The Norweigan is a grifter, playing both Casement and the British, whom he first approached offering to spy on Casement.

The charade developed in to “a surreal game of double and triple bluff in which only Christensen, the ringmaster, fully knew what was happening”.

Casement’s attempt to raise a brigade from Irishmen who had served in the British army but were prisoners of war was a disaster. Just 52 agreed to sign up from around 2,500 Irish prisoners.

Casement joined in Germany by Joseph Plunkett

Casement is joined in Germany by Joseph Plunkett, another doomed figure of supreme courage. Plunkett is condemned by ill health, but dedicated to striking a blow.

His role and fate form another thread in the narrative.

Meanwhile, Hall is on the job of defeating the rebels. He develops means of cracking codes and the intelligence tells him that a rising is imminent. 

He keeps his cards close to his chest. He shared some of his intelligence with other agencies, but not all.

Hall decides the best approach is to allow the rising to happen, to “better let this festering sore come to a head”.

That would give reason for a savage crackdown on dissent among the Irish. His approach ultimately rendered the Easter Rising a historic staging post for Irish independence.

Carroll does not shy away from aspects of the rising that dared not speak their name for up to a century. 

The leaders, a cabal in the Irish Republican Brotherhood that infiltrated the command structure of the Irish Volunteers, were “a minority within a minority, a junta”, he writes. 

In the absence of support from the living nation, they claimed to represent one that used to exist, and might again.

This, of course, would also be the stance of the Provisional IRA, which came in to being 53 years after the rising.

The Provos mined history and emerged with a perversion, robbing the graves of Plunkett and the others, as if the world was still under the yoke of imperial Britain. 

They bombed and killed innocents for 30 years, with the aid of their “gallant allies”, the vicious Libyan dictator Muammar Gaddafi, and the Irish-American organised crime boss James Whitey Bulger.

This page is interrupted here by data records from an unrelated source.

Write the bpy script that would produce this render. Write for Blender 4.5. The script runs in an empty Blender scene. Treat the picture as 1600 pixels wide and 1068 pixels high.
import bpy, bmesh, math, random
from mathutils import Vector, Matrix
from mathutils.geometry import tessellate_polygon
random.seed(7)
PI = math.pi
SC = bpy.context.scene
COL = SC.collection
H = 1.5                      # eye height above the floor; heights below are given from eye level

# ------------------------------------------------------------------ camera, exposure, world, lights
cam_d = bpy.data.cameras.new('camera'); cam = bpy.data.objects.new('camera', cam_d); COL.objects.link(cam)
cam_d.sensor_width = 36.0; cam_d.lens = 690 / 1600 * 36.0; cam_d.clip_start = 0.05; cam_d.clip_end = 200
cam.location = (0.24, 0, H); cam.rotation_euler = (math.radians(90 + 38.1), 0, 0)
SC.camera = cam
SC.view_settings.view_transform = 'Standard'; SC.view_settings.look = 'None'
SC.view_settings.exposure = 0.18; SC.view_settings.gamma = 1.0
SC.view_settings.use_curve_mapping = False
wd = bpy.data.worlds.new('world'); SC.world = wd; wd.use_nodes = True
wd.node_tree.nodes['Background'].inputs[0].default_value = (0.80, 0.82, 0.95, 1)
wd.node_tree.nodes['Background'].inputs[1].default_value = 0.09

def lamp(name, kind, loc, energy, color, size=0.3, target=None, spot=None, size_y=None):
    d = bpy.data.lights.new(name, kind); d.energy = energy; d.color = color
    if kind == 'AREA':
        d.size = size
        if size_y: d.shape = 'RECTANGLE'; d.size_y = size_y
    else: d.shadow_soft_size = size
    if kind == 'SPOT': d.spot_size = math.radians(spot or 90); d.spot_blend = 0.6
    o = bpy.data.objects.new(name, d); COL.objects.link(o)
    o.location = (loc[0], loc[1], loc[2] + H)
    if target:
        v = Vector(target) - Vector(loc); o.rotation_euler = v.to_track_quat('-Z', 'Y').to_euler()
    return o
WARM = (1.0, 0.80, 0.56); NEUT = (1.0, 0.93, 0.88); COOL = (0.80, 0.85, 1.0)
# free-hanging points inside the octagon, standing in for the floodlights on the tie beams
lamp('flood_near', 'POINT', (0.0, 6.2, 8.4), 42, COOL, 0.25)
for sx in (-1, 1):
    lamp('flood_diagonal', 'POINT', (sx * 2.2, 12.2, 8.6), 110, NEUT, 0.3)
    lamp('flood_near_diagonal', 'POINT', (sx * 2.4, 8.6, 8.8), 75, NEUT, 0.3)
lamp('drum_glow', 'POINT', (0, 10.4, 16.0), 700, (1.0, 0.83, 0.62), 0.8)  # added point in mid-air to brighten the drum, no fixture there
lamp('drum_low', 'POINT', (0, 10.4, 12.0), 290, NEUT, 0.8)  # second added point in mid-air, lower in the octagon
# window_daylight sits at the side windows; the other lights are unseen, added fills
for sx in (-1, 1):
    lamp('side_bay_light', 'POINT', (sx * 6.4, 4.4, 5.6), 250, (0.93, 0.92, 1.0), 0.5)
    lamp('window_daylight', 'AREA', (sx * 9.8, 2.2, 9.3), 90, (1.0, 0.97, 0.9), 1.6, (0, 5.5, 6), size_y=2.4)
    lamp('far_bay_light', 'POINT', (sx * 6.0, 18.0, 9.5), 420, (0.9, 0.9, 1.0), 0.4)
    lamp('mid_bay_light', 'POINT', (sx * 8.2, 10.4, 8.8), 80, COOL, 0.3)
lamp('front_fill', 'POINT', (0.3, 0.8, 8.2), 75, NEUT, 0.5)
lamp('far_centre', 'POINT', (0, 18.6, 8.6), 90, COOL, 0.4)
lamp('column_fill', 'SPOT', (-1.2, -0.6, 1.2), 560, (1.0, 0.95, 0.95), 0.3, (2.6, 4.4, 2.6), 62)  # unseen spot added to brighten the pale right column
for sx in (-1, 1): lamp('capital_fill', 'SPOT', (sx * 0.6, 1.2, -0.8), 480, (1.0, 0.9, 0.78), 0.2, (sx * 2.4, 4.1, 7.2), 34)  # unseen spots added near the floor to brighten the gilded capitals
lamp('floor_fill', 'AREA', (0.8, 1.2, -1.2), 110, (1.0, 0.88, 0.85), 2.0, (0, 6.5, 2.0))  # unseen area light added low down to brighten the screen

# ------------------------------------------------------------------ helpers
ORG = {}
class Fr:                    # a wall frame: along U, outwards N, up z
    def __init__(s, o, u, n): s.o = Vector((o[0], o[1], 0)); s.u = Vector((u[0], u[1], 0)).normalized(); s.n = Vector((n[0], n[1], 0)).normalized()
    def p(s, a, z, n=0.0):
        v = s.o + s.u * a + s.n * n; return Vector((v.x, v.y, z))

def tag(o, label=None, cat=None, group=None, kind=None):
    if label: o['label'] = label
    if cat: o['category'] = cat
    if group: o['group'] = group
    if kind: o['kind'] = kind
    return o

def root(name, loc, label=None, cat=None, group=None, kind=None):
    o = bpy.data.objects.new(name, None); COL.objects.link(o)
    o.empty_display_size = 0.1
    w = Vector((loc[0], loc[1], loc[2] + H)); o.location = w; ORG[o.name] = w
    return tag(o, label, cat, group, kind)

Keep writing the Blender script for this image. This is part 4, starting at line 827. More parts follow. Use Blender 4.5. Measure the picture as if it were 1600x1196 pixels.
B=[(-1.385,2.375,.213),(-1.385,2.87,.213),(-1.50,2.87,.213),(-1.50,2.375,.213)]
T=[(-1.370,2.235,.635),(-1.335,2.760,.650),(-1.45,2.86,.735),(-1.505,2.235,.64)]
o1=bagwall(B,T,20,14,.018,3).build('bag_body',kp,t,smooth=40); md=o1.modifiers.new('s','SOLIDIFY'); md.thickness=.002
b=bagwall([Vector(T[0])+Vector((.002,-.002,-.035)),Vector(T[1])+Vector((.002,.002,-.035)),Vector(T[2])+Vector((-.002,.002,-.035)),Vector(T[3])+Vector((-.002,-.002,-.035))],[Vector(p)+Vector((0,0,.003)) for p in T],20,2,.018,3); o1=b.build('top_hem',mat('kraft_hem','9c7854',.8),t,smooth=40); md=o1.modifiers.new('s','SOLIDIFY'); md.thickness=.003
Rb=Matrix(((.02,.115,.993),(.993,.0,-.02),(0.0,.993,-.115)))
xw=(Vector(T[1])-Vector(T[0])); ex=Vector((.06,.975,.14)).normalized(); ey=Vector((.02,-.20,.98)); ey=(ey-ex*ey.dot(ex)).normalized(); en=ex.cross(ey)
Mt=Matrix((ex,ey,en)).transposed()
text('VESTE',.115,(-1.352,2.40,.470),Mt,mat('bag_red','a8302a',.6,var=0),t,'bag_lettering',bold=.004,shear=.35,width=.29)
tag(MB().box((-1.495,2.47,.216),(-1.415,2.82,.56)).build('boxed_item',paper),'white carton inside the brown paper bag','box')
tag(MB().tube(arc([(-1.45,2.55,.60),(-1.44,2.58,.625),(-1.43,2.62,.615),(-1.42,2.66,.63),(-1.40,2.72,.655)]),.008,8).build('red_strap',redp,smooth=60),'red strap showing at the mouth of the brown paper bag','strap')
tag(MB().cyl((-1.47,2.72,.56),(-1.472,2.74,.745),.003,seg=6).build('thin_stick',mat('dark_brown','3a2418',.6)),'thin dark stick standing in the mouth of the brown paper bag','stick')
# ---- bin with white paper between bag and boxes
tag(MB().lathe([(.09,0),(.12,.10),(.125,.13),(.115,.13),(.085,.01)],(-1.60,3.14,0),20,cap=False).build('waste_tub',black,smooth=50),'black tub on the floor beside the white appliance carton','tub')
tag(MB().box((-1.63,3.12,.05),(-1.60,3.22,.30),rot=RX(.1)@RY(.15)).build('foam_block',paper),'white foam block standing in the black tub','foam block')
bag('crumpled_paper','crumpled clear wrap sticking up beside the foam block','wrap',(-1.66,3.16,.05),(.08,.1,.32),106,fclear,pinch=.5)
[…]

Casement came ashore from a German submarine on Banna Strand in North Kerry on Good Friday 1916, attempting to call off the rebellion, because he thought it doomed without support from Germany.

His stay was short before he was captured. Had he died after arriving on that lonely outpost of empire, he would have been spared the months that followed and the exposure of his secret life.

It wasn’t to be. Within days he was in the Tower of London, the ‘departure lounge’ of those who had betrayed crown and country down through the centuries, even if Casement insisted that his country was not theirs.

Reginald Hall was determined that his former quarry would go to the scaffold. He was instrumental in leaking the diaries that documented Casement’s “sexual encounters, hundreds of them, with dates, locations, names, and details”.

Casement’s brief respite at the end was his speech from the dock, where he repeated the convenient misapprehension recited in the Proclamation that unionists and nationalists would get on grand in a free Ireland, but “English politicians manipulated and armed Ulster for their own ends”.

If only the Brits got out of the road, sure, the unionists would feel perfectly at home in a united Ireland.

Dying at the end of a rope in an English jail, this rebel displayed the courage that defined him. 

His executioner later noted that Casement “appeared to me the bravest man it fell to my unhappy lot to execute”.

There is much to ponder within the pages of Carroll’s retelling of a seminal period and some of those who inhabited it.

The success of podcasts like The Rest Is History has shown the appetite that exists for history that is accessible and relatable. In that vein, A Rebel And A Traitor is a cracking read.